I once was turned down for a job because there was already someone with my first name working there.
And I worked in a small office once where we were looking to hire an additional person. There were only two of us (females) and the boss (male) at the time. A young lady with previous experience applied and came in to interview. While she was with the boss, the other staffperson, who had been there years, told me that she knew the applicant would not be hired because she was overweight. Sure enough, she wasn’t. The boss eventually hired a cute, blonde, college student for the job.
I was once involved with hiring a manager that would report to me. I interviewed someone that was eminently qualified and had a personality that would fit with the group - but - she was overweight and unattractive. Unfortunately, the other members of the hiring team (all men that I reported to) felt she wasn’t a good fit. I am certain it was because of her looks.

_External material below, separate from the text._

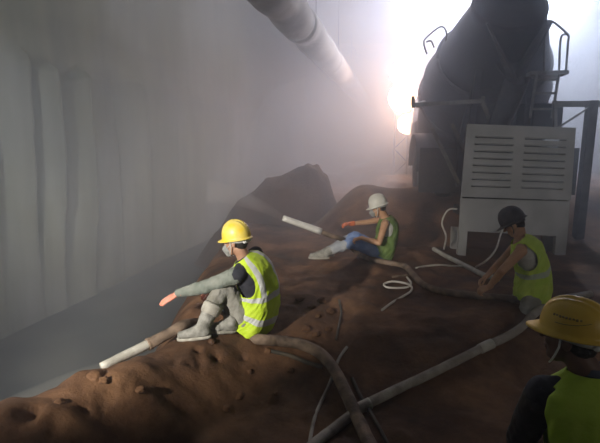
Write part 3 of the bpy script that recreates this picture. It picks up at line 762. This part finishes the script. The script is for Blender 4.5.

I worked in engineering for twenty years. HR would tell female candidates that there were few female engineers. Well one in 400 is certainly ‘few.’ We had a capable, ambitious, attractive female candidate come in for an interview for a senior engineer position. At lunch she told us her hobbies were deep sea fishing and triathlons. 30 years ago triathlons were only for serious jocks. Everyone down voted her. Why? They couldn’t imagine working for her in a year or two because she was too capable, ambitious, and attractive for them to compete with.
Our oldest works for a consulting company, one of the better jobs available to business majors. In his opinion, they hire based on three qualities, though he wishes they would invert the priority:
Attractiveness
Personality
Computer skills
They also tend toward the top business schools in the country so there is a bias for intelligence built into their recruiting. They hire engineers who they keep locked in the basement. None of this is unusual for consulting firms.